start Data for the task

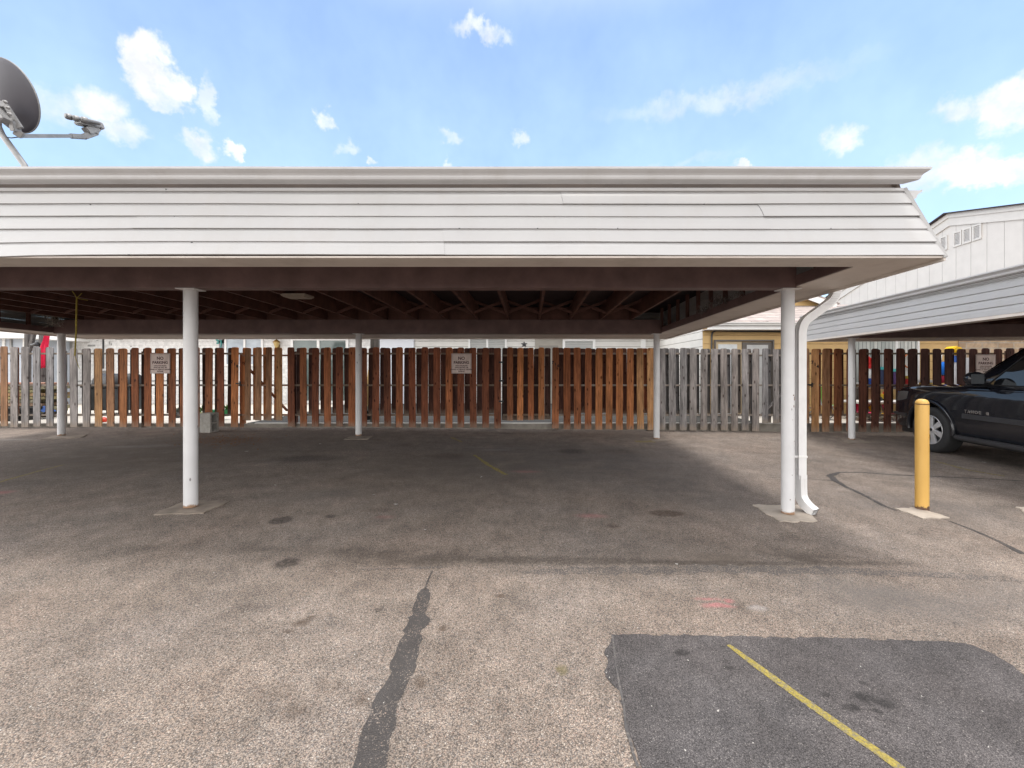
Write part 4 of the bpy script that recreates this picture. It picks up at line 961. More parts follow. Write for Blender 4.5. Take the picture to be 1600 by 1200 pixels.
# red cloth hanging
mb = MB(); c0 = W(74, 512, 10.9); ncol, nrow = 7, 14
vs = []
for j in range(nrow+1):
    t = j/nrow; w = .05+.10*max(0, math.sin(min(1, t*1.1)*2.6))*(.6+.7*t) if t < .55 else .17-.05*(t-.55)
    cx_ = c0.x-.02-.09*t+.02*math.sin(t*9)
    for i in range(ncol+1):
        s_ = i/ncol-.5; vs.append((cx_+s_*w*1.6, c0.y+.03*math.sin(i*2.1+t*3), c0.z-t*1.02-.12*abs(s_)*(t > .9)))
mb.add(vs, [(j*(ncol+1)+i, j*(ncol+1)+i+1, (j+1)*(ncol+1)+i+1, (j+1)*(ncol+1)+i) for j in range(nrow) for i in range(ncol)], True)
o = mb.build('cloth', M['cloth'], fix=False); o.color = (.62, .008, .05, 1); props(o, 'crimson cloth hanging between the left fence boards and post', 'cloth')
sm_ = o.modifiers.new('thick', 'SOLIDIFY'); sm_.thickness = .006
# tall timber post behind the middle post
tp_ = thing('timber_post', 'tall weathered timber post just right of the rear middle post', 'post', W(586, 672, 9.8)); L = tp_.location
a, b = W(580, 674, 9.8)-L, W(592, 522, 9.8)-L
o = MB().box(a.x, b.x, -.06, .06, a.z, b.z).build('post', M['wood'], tp_, bevel=.005); o.color = (.13, .115, .10, 1)

# yellow house on the right
YY = 11.2
hy = thing('house', 'mustard yellow house with tan brick behind the right fence', 'house')
xa, xb, xc = (1098-CX)/FOC*YY, (1497-CX)/FOC*YY, 15.2
MB().box(xa, xb, YY, YY+.3, .1, 2.50).build('yellow_wall', M['lap_y'], hy)
MB().box(xb+.002, xc, YY-.02, YY+.28, .1, 2.50).build('brick_wall', M['brick_t'], hy)
MB().box(xa-.012, xa+.25, YY+.001, YW+.4, .1, 2.75).build('side_wall', M['lap'], hy)
ze = 2.42
MB().box(xa-.02, xc, YY-.36, YY-.33, ze, ze+.20).build('eave_fascia', M['trimwhite'], hy)
MB().box(xa-.02, xc, YY-.329, YY-.002, ze+.002, ze+.02).build('eave_soffit', M['soffit'], hy)
MB().extr(GUT, (xa-.02, YY-.362, ze+.10), (xc, YY-.362, ze+.10), (0, -1, 0), (0, 0, 1)).build('gutter', M['trimwhite'], hy)
MB().add([(xa-.02, YY-.4, ze+.20), (xc, YY-.4, ze+.20), (xc, YY+3.3, 3.62), (xa-.02, YY+3.3, 3.62), (xa-.02, YY-.4, ze+.165), (xc, YY-.4, ze+.165), (xc, YY+3.3, 3.58), (xa-.02, YY+3.3, 3.58)], [(0, 1, 2, 3), (7, 6, 5, 4), (0, 4, 5, 1), (3, 2, 6, 7)]).build('roof', M['shingle'], hy)
# upper gable of the yellow house
YG = 14.2
g0, g1, g2 = W(1120, 440, YG), W(1240, 460, YG), W(1292, 479, YG)
s0 = (g1.z-g2.z)/(g2.x-g1.x); xt = g1.x-3.2; zt_ = g1.z+s0*3.2
MB().add([(xt-3.5, YG, 3.3), (g2.x-.3, YG, 3.3), (g2.x-.3, YG, g2.z+.1), (xt, YG, zt_-.1), (xt-3.5, YG, zt_-.1-s0*3.5)]+[(xt-3.5, YG+5, 3.3), (g2.x-.3, YG+5, 3.3), (g2.x-.3, YG+5, g2.z+.1), (xt, YG+5, zt_-.1), (xt-3.5, YG+5, zt_-.1-s0*3.5)], [(0, 1, 2, 3, 4), (1, 6, 7, 2), (9, 8, 7, 6, 5)]).build('gable_wall', M['lap_y'], hy)
dirn = V((1, 0, -s0)).normalized()
MB().bar(V((xt, YG-.3, zt_)), V((g2.x+.1, YG-.3, zt_-s0*(g2.x+.1-xt))), .03, .22, (0, 0, 1)).build('rake_board', M['trimwhite'], hy)
MB().add([(xt, YG-.34, zt_+.14), (g2.x+.2, YG-.34, zt_+.14-s0*(g2.x+.2-xt)), (g2.x+.2, YG+5, zt_+.14-s0*(g2.x+.2-xt)), (xt, YG+5, zt_+.14), (xt, YG-.34, zt_+.10), (g2.x+.2, YG-.34, zt_+.10-s0*(g2.x+.2-xt)), (g2.x+.2, YG+5, zt_+.10-s0*(g2.x+.2-xt)), (xt, YG+5, zt_+.10)], [(0, 1, 2, 3), (4, 7, 6, 5), (0, 4, 5, 1), (1, 5, 6, 2)]).build('roof', M['shingle'], hy)
# its doors
def frame(root, px0, py0, px1, py1, Y, w, m, name='door_frame'):
    f = MB(); rect(f, px0, py0, px0+w, py1, Y, -.01, .06); rect(f, px1-w, py0, px1, py1, Y, -.01, .06); rect(f, px0+w, py0, px1-w, py0+w, Y, -.01, .06)
    return f.build(name, m, root)
tanf = mat('tan_door_paint', (.52, .40, .24), .5, var=.06); brf = mat('brown_metal_frame', (.13, .115, .10), .45, .3)
fr = frame(hy, 1115, 531, 1208, 662, YY, 2.5, brf, 'patio_door')
d = MB(); rect(d, 1118, 533.5, 1158, 661, YY, .0, .02); o = d.build('door_panel', tanf, fr)
d = MB(); rect(d, 1121.5, 538, 1151, 655, YY, .021, .026); d.build('pane', mat('white_curtain', (.60, .62, .62), .8, var=.1, vscale=8), fr)
d = MB(); rect(d, 1159, 535, 1205, 661, YY, .0, .03); o = d.build('door_panel', brf, fr)
d = MB(); rect(d, 1166, 539, 1199, 655, YY, .031, .036); d.build('pane', mat('grey_curtain', (.46, .46, .45), .8, var=.1, vscale=8), fr)
fr = frame(hy, 1331, 528, 1434, 600, YY, 3, M['trimwhite'], 'window')
d = MB(); rect(d, 1334, 531, 1431, 600, YY, .0, .025); d.build('vertical_blinds', M['vblind'], fr)
d = MB(); rect(d, 1397, 531, 1401, 600, YY, .026, .05); rect(d, 1334, 597, 1431, 600, YY, .026, .05); d.build('mullion', M['trimwhite'], fr)
mb = MB(); mb.tube([W(1112, 600, YY-.03), W(1112, 525, YY-.03), W(1113.5, 519, YY-.03), W(1119, 516.5, YY-.03), W(1150, 517.5, YY-.03), W(1215, 518, YY-.03), W(1300, 518, YY-.03)], .022, 8)
props(mb.build('cable', M['metal_dark']), 'dark cable bent along the eave of the yellow house', 'cable')

# tall grey-white gable at the right
ang = -math.atan(.094)
hg = thing('house', 'tall pale gable wall with louvre vents above the right carport', 'house', (15.0, 0, 0), ang)
def gl(px, py):        # photo point -> point on that wall, in the building's own axes
    u = (px-CX)/FOC; Y = 15.0/(u-.094); return (Y/math.cos(ang), CAMZ-(py-CY)/FOC*Y)
pk_ = gl(1485, 333); lf = gl(1300, 462); rt = gl(1600, 326)
sl = (pk_[1]-lf[1])/(lf[0]-pk_[0]); ytop = pk_[0]; ye0, ye1 = ytop-9.5, ytop+9.5
prof = [(ye0, -.3), (ye0, pk_[1]-.32-sl*9.5), (ytop, pk_[1]-.32), (ye1, pk_[1]-.32-sl*9.5), (ye1, -.3)]
vs = [(0, a, b) for a, b in prof]+[(14, a, b) for a, b in prof]
MB().add(vs, [(0, 1, 2, 3, 4), (9, 8, 7, 6, 5)]+[(i, i+5, (i+1) % 5+5, (i+1) % 5) for i in range(5)]).build('wall', M['panel'], hg)
for sg in (-1, 1):
    for (off, dz, hh, th) in ((-.06, -.50, .32, .05), (-.11, -.19, .17, .08)):
        a = V((off, ytop, pk_[1]+dz)); b = V((off, ytop+sg*10.1, pk_[1]+dz-sl*10.1))
        vs = [a, b, b+V((0, 0, hh)), a+V((0, 0, hh))]; vs += [p+V((-off+.0, 0, 0)) for p in vs]
        MB().add(vs, [(0, 1, 2, 3), (7, 6, 5, 4), (0, 4, 5, 1), (1, 5, 6, 2), (2, 6, 7, 3), (3, 7, 4, 0)]).build('rake_board', M['panel_trim'] if 'panel_trim' in M else M.setdefault('panel_trim', mat('rake_paint', (.56, .54, .515), .55, var=.06)), hg)
    a = V((-.25, ytop, pk_[1]-.018)); b = V((-.25, ytop+sg*10.3, pk_[1]-.018-sl*10.3)); w = V((14.5, 0, 0)); t = V((0, 0, .035))
    MB().add([a, b, b+w, a+w, a+t, b+t, b+w+t, a+w+t], [(0, 1, 2, 3), (7, 6, 5, 4), (0, 4, 5, 1), (1, 5, 6, 2), (2, 6, 7, 3)]).build('roof', M['deck'], hg)
def vent(px0, px1, pyc, hpx):
    a = gl(px0, pyc); b = gl(px1, pyc); y0, y1 = min(a[0], b[0]), max(a[0], b[0]); z = a[1]; h = hpx
    v = MB().box(-.05, .01, y0, y0+.06, z-h, z+h).box(-.05, .01, y1-.06, y1, z-h, z+h).box(-.05, .01, y0+.06, y1-.06, z+h-.06, z+h).box(-.05, .01, y0+.06, y1-.06, z-h, z-h+.06).build('vent', M['panel_trim'], hg)
    s_ = MB(); k = z-h+.07
    while k < z+h-.07: s_.add([(-.045, y0+.06, k), (-.045, y1-.06, k), (-.012, y1-.06, k+.045), (-.012, y0+.06, k+.045)], [(0, 1, 2, 3)]); k += .055
    s_.build('louvre', mat('louvre_grey', (.40, .395, .39), .5) if 'louvre' not in M else M['louvre'], v, fix=False)
M['louvre'] = mat('louvre_grey', (.58, .57, .56), .5, var=.1)
zv = gl(1491, 375)[1]
def pxz(px, z):
    u = (px-CX)/FOC; Y = 15.0/(u-.094); return CY-(z-CAMZ)*FOC/Y
for (p0, p1) in ((1470, 1481.5), (1490.5, 1504), (1505.5, 1519.5), (1521, 1535)): vent(p0, p1, pxz(p0, zv), .29)

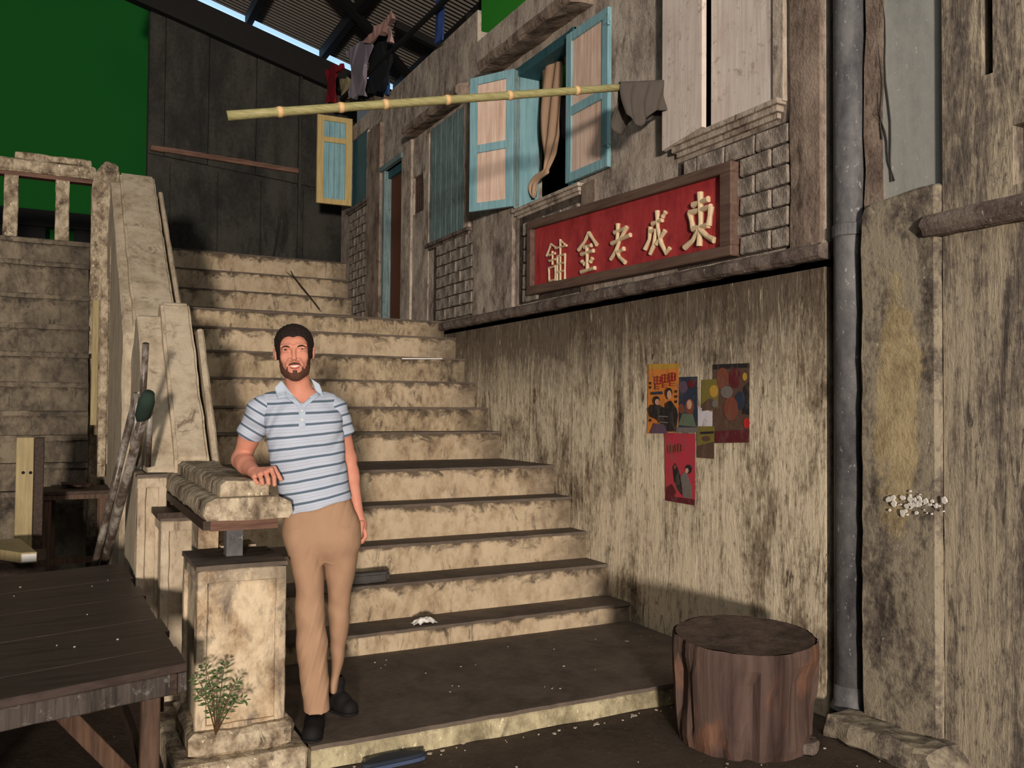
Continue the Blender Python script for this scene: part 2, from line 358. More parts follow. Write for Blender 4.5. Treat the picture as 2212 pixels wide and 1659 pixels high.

end Data for the task

### To do
Quote the records above exactly, from the first line through the line containing "(.13, .115, .10, 1)", and leave out the pictures.

### Result of the task
Write part 4 of the bpy script that recreates this picture. It picks up at line 961. More parts follow. Write for Blender 4.5. Take the picture to be 1600 by 1200 pixels.
# red cloth hanging
mb = MB(); c0 = W(74, 512, 10.9); ncol, nrow = 7, 14
vs = []
for j in range(nrow+1):
    t = j/nrow; w = .05+.10*max(0, math.sin(min(1, t*1.1)*2.6))*(.6+.7*t) if t < .55 else .17-.05*(t-.55)
    cx_ = c0.x-.02-.09*t+.02*math.sin(t*9)
    for i in range(ncol+1):
        s_ = i/ncol-.5; vs.append((cx_+s_*w*1.6, c0.y+.03*math.sin(i*2.1+t*3), c0.z-t*1.02-.12*abs(s_)*(t > .9)))
mb.add(vs, [(j*(ncol+1)+i, j*(ncol+1)+i+1, (j+1)*(ncol+1)+i+1, (j+1)*(ncol+1)+i) for j in range(nrow) for i in range(ncol)], True)
o = mb.build('cloth', M['cloth'], fix=False); o.color = (.62, .008, .05, 1); props(o, 'crimson cloth hanging between the left fence boards and post', 'cloth')
sm_ = o.modifiers.new('thick', 'SOLIDIFY'); sm_.thickness = .006
# tall timber post behind the middle post
tp_ = thing('timber_post', 'tall weathered timber post just right of the rear middle post', 'post', W(586, 672, 9.8)); L = tp_.location
a, b = W(580, 674, 9.8)-L, W(592, 522, 9.8)-L
o = MB().box(a.x, b.x, -.06, .06, a.z, b.z).build('post', M['wood'], tp_, bevel=.005); o.color = (.13, .115, .10, 1)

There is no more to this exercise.